As belas ilustrações de Alfonso Ruano criam o ambiente de acúmulos e levezas, simpatias e sobreposições de imagens, formas novas que se formam de antigas formas, a fim de acomodar uma das últimas prosas de Bartolomeu Campos de Queirós (2009), na sequência do IV Prêmio Ibero-Americano SM de Literatura Infantil e Juvenil.
Num cenário de sonho e assombro, um menino e um velho poeta-pensador se encontram, questionando a natureza do tempo. Para quem mal acabou de perder os dentes de leite, o tempo deve ter uma existência material, braços, estômago, olhos que enxergam mas ainda não foram vistos por ele. Para quem viveu anos e anos e tornou-se uma pessoa já cansada ou uma porção pequena da vida, o tempo foi tudo o que não se alcança, é aquilo que não caminha com pés mas pisoteia os homens, a cor que desbotou, a maciez que enrijeceu, e também será a fortaleza com doçuras.

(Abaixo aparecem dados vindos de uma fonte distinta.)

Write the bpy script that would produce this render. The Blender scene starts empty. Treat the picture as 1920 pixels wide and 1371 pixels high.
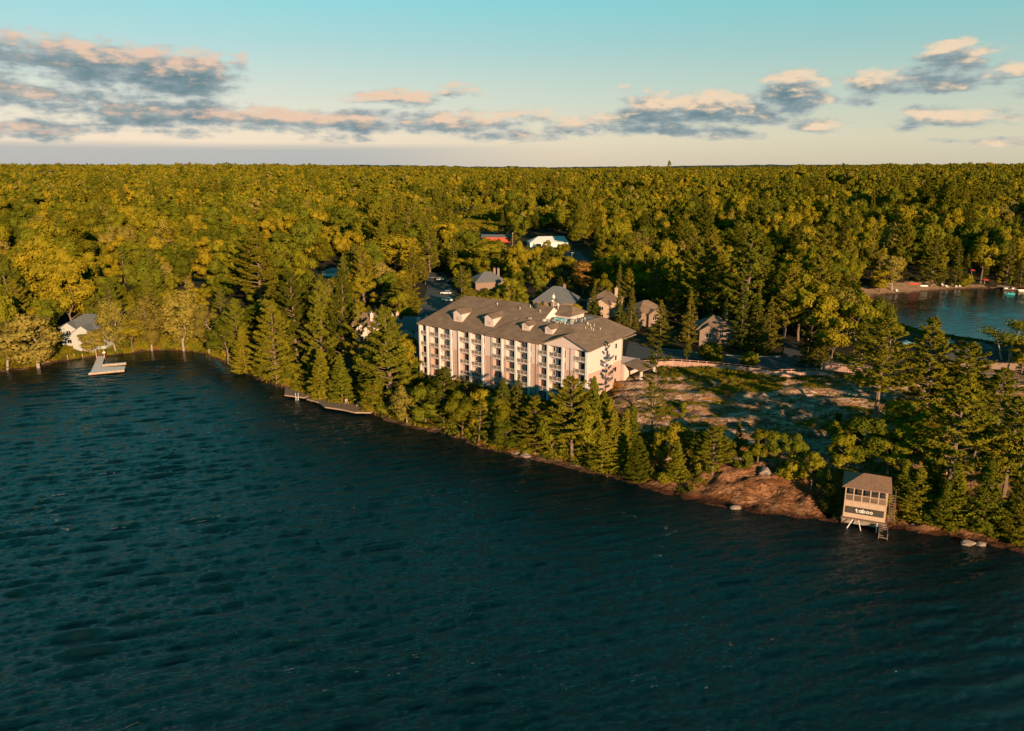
import bpy, bmesh, math, random
import numpy as np
from mathutils import Vector, Matrix
rnd = random.Random(7)
RS = np.random.RandomState(11)
SC = bpy.context.scene
COL = SC.collection

# ------------------------------------------------------------------ camera
CAM_H = 60.0
FPX = 1480.0                      # focal length in pixels of a 1920 wide frame
PITCH = math.atan(379 / FPX)
CP, SP = math.cos(PITCH), math.sin(PITCH)
cam_data = bpy.data.cameras.new('camera')
cam = bpy.data.objects.new('camera', cam_data)
COL.objects.link(cam)
cam_data.sensor_width = 36.0
cam_data.lens = 36.0 * FPX / 1920
cam_data.clip_start = 1.0
cam_data.clip_end = 30000
cam.location = (0, 0, CAM_H)
cam.rotation_euler = (math.radians(90) - PITCH, 0, 0)
SC.camera = cam

# ------------------------------------------------------------------ light
SUN_AZ = math.radians(24)         # behind the camera, to the right
SUN_EL = math.radians(12.3)
sun_vec = Vector((math.sin(SUN_AZ) * math.cos(SUN_EL), -math.cos(SUN_AZ) * math.cos(SUN_EL), math.sin(SUN_EL)))
sd = bpy.data.lights.new('sun', 'SUN')
sd.energy = 5.0
sd.angle = math.radians(0.6)
sd.color = (1.0, 0.66, 0.38)
sun = bpy.data.objects.new('sun', sd)
COL.objects.link(sun)
sun.rotation_euler = sun_vec.to_track_quat('Z', 'Y').to_euler()
sun.location = (0, 0, 300)

vs = SC.view_settings
vs.view_transform = 'Standard'
vs.look = 'None'
vs.gamma = 1.0
vs.use_curve_mapping = False
vs.exposure = 1.35

SC.render.engine = 'CYCLES'
cy = SC.cycles
cy.max_bounces = 5
cy.diffuse_bounces = 1
cy.glossy_bounces = 2
cy.transmission_bounces = 2
cy.transparent_max_bounces = 4
cy.caustics_reflective = False
cy.caustics_refractive = False
cy.sample_clamp_indirect = 4.0
try:
    cy.use_denoising = True
    cy.denoiser = 'OPENIMAGEDENOISE'
except Exception:
    pass


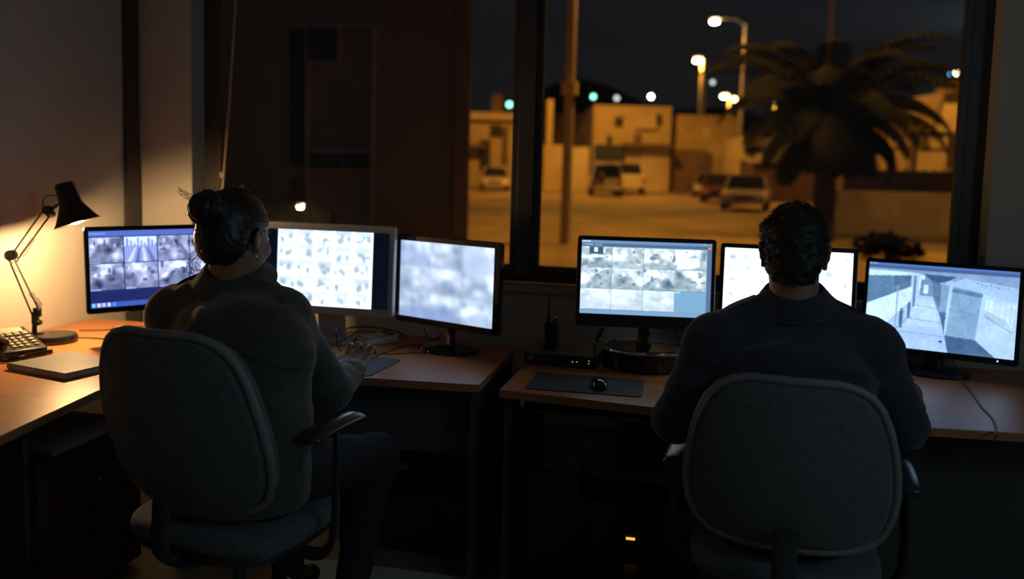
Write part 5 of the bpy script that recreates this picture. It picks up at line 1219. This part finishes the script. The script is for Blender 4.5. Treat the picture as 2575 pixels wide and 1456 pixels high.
def hand_prims(F_, wrist, fwd, side, up, curl=0.5, s=1.0, thumb=1):
    """side points to the thumb side; fingers of unequal length, bent at the knuckles"""
    f_, sd, u = [A3(Vector(v).normalized()) for v in (fwd, side, up)]; w = A3(wrist)
    T = lambda a, b, c: w + (f_*a + sd*b + u*c)*s
    F_.cone(T(-0.03, 0, 0), T(0.012, 0, 0), 0.024*s, 0.024*s, 0.015, sd, 1.25)
    F_.cone(T(0.02, 0.012, 0.002), T(0.078, 0.020, 0.010), 0.017*s, 0.012*s, 0.015, sd, 1.5); F_.cone(T(0.02, -0.012, 0.002), T(0.074, -0.022, 0.008), 0.016*s, 0.012*s, 0.015, sd, 1.5)
    for i, (b, L, k_) in enumerate(((0.034, 0.92, 0.0), (0.012, 1.0, 0.1), (-0.010, 0.94, 0.16), (-0.031, 0.76, 0.22))):
        p = np.array([0.080 - abs(b)*0.12, b, 0.010]); a = 0.25; seg = [0.042*L, 0.026*L, 0.020*L]; r = [0.0098, 0.0088, 0.0080, 0.0070]
        sp = b*1.4
        for q in range(3):
            n_ = p + np.array([math.cos(a)*seg[q], sp*seg[q]*1.6, math.sin(a)*seg[q]]); F_.cone(T(*p), T(*n_), r[q]*s, r[q+1]*s, 0.004); p = n_; a -= (curl + k_)*(1.15 if q == 0 else 0.8)
    if thumb:
        F_.cone(T(0.012, 0.022, -0.006), T(0.045, 0.050, -0.014), 0.016*s, 0.012*s, 0.012); F_.cone(T(0.045, 0.050, -0.014), T(0.075, 0.056, -0.022), 0.011*s, 0.010*s, 0.004); F_.cone(T(0.075, 0.056, -0.022), T(0.096, 0.050, -0.028), 0.0098*s, 0.008*s, 0.003)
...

Unindo a pluralidade dos modos de elogiar, lamentar e reconhecer o tempo inexorável e bento, aqui temos o diálogo como um lugar privilegiado para trocar visões poéticas, num ir-vir-viver o pensamento em infinita linha. Afinal, o tempo nos rodeia e nos prende a todos. E, neste clima surrealista, a imagem verbal e a imagem visual conseguem encontrar contínuas equivalências: ora é a sinédoque infantil, ora é a metonímia que o homem de literatura toma-lhe de empréstimo e quer transformar em metáfora. Nada é oposto, tampouco se divide, pois o tempo multiplica significados, afetos e desejos.
O que deseja inicialmente o menino é conhecer o tempo — o tempo mesmo que o adulto desejaria esquecer, lembrando-se. Neste jogo da imaginação e da memória, o leitor não vê apenas um menino e um velho poeta porque sabe que o velho poeta é o menino.